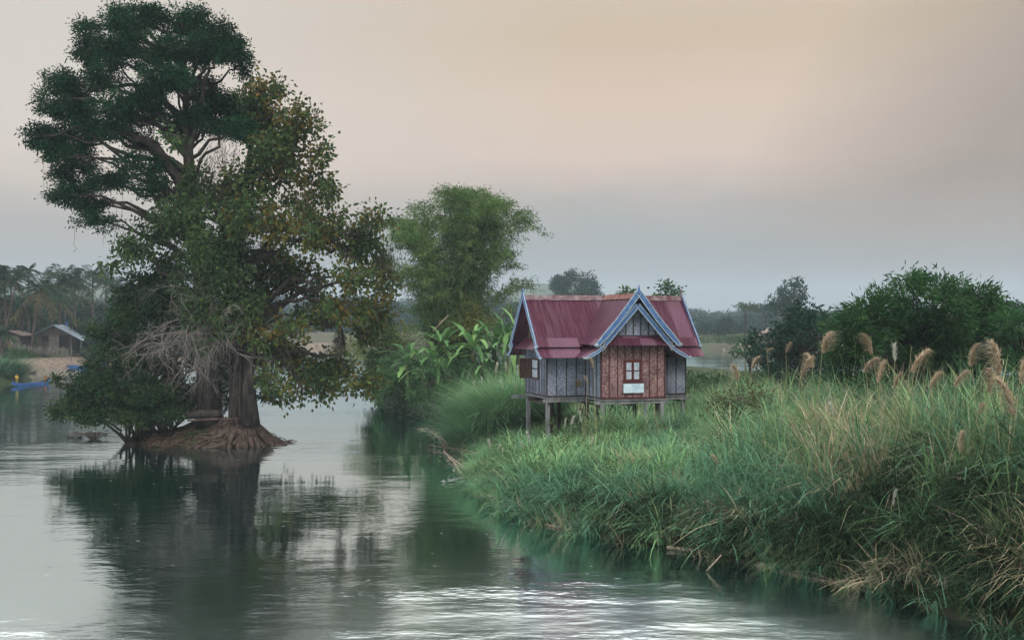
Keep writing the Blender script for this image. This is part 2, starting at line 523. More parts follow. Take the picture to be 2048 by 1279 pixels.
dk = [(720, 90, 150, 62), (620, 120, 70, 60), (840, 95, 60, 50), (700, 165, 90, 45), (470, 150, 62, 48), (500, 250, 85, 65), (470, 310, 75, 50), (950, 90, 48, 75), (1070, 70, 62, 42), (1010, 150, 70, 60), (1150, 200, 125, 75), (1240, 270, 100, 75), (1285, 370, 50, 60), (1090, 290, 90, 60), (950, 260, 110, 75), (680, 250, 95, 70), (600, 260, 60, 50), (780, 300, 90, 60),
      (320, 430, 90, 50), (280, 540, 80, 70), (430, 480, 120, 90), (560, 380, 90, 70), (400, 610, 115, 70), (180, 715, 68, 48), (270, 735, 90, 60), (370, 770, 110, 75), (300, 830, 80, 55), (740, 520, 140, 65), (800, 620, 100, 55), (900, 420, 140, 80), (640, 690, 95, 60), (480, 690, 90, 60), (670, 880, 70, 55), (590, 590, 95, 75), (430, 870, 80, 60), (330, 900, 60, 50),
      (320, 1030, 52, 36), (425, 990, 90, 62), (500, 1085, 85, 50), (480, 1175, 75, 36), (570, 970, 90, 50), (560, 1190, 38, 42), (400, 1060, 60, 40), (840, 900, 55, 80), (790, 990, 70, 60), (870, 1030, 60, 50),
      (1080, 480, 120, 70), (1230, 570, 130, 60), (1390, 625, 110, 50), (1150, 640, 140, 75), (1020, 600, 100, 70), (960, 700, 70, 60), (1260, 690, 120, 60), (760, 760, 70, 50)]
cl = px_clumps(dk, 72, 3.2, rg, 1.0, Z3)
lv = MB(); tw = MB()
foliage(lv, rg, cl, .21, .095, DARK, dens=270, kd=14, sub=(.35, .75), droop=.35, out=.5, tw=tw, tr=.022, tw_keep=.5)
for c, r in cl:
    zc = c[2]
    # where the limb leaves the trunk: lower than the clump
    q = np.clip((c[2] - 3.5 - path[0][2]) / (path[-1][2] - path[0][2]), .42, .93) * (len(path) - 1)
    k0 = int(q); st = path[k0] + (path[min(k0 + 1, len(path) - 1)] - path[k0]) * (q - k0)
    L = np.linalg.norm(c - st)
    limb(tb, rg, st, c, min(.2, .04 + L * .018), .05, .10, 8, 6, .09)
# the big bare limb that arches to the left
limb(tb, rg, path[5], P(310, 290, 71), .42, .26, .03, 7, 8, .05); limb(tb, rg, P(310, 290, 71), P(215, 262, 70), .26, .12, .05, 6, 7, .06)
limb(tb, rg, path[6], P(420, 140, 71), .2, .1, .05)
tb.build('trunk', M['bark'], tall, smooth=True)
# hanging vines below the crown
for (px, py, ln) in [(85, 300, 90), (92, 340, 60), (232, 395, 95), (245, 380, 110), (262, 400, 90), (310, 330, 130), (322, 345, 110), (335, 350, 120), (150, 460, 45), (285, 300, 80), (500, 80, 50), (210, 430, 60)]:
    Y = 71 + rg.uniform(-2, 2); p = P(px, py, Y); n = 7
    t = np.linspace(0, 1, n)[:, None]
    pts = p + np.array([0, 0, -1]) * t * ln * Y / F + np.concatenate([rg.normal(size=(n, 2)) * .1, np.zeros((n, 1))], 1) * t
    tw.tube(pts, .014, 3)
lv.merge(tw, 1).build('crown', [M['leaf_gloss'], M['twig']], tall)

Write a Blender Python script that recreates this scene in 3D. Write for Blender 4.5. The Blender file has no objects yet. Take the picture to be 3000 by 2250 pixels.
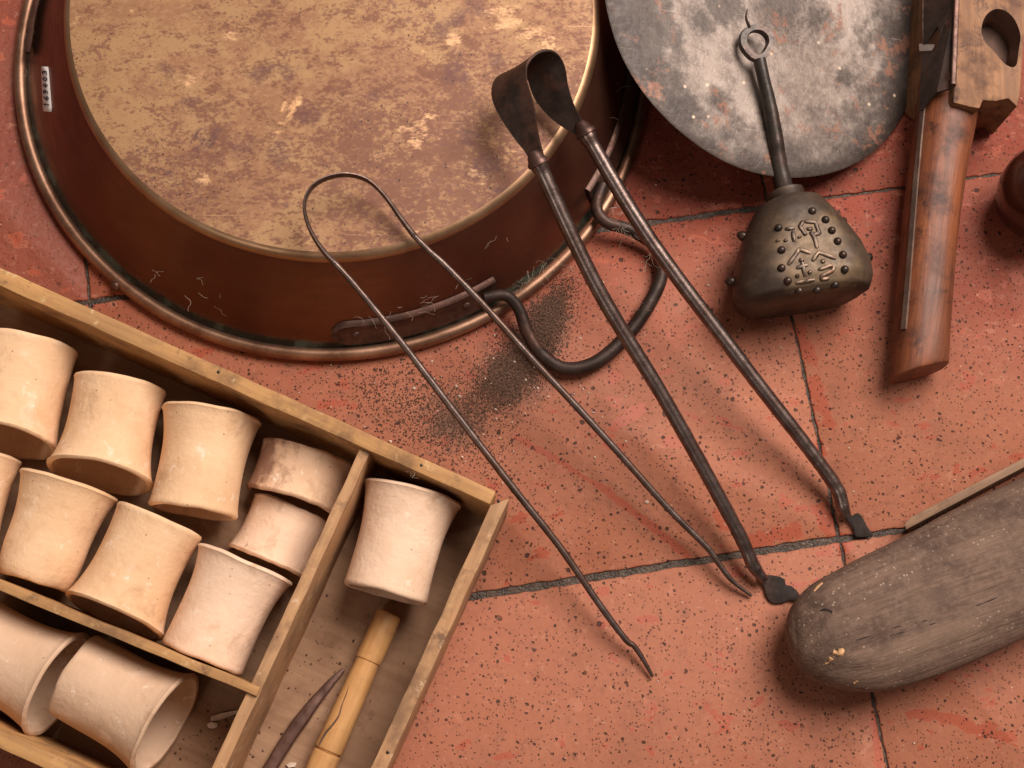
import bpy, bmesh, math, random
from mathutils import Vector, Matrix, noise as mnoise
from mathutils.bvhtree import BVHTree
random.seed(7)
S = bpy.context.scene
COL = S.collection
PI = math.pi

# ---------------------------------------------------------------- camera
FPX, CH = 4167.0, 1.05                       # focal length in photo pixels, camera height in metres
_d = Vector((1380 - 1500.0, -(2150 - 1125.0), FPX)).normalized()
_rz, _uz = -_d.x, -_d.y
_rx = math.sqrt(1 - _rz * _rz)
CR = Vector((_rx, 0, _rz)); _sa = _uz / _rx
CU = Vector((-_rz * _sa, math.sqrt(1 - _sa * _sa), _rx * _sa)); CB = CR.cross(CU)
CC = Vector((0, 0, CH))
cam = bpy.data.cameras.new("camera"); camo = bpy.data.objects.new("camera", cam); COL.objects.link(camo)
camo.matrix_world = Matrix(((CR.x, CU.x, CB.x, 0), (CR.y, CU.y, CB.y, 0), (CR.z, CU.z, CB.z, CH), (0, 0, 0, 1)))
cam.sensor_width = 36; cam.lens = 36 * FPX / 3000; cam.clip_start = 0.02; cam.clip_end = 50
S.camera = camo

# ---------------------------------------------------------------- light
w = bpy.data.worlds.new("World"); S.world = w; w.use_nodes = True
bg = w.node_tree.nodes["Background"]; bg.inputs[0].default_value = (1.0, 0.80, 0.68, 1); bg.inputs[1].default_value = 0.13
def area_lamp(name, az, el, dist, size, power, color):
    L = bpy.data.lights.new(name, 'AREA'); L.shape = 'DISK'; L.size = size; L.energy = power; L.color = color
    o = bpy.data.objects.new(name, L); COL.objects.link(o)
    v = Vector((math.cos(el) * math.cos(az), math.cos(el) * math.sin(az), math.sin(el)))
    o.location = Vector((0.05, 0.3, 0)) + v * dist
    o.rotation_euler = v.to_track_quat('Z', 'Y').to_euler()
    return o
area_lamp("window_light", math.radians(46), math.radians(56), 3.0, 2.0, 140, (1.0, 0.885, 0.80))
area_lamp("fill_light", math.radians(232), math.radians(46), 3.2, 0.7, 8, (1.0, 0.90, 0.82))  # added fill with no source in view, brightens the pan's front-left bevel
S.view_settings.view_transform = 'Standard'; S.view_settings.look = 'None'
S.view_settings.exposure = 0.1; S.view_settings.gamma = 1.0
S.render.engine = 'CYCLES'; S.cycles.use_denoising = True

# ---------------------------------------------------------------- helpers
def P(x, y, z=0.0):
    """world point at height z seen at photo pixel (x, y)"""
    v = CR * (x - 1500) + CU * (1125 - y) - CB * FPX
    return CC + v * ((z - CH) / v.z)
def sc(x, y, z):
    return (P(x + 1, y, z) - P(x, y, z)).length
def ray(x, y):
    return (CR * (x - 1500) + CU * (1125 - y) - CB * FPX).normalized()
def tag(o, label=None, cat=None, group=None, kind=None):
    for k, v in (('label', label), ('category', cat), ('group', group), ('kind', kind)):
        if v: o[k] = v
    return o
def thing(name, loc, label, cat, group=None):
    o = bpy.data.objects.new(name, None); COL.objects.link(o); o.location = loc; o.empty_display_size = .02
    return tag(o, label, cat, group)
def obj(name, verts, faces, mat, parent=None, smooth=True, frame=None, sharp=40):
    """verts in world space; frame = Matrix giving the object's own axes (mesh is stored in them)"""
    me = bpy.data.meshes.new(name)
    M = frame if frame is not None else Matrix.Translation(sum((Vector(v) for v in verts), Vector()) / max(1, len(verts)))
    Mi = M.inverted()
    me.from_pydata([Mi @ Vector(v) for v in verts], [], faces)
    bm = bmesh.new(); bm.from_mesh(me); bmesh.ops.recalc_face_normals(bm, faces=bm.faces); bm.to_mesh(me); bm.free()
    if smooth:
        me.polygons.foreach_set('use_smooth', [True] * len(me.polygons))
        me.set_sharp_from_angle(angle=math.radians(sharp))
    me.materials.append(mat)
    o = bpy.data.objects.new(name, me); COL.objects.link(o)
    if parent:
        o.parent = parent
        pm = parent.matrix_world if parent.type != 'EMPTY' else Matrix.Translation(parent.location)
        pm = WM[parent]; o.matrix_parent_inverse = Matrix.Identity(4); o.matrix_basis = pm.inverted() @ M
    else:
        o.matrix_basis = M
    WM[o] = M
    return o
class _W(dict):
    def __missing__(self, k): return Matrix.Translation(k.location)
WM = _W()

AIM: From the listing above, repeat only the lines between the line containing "Write a Blender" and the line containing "PI = math.pi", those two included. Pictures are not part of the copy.

RESULT:
Write a Blender Python script that recreates this scene in 3D. Write for Blender 4.5. The Blender file has no objects yet. Take the picture to be 3000 by 2250 pixels.
import bpy, bmesh, math, random
from mathutils import Vector, Matrix, noise as mnoise
from mathutils.bvhtree import BVHTree
random.seed(7)
S = bpy.context.scene
COL = S.collection
PI = math.pi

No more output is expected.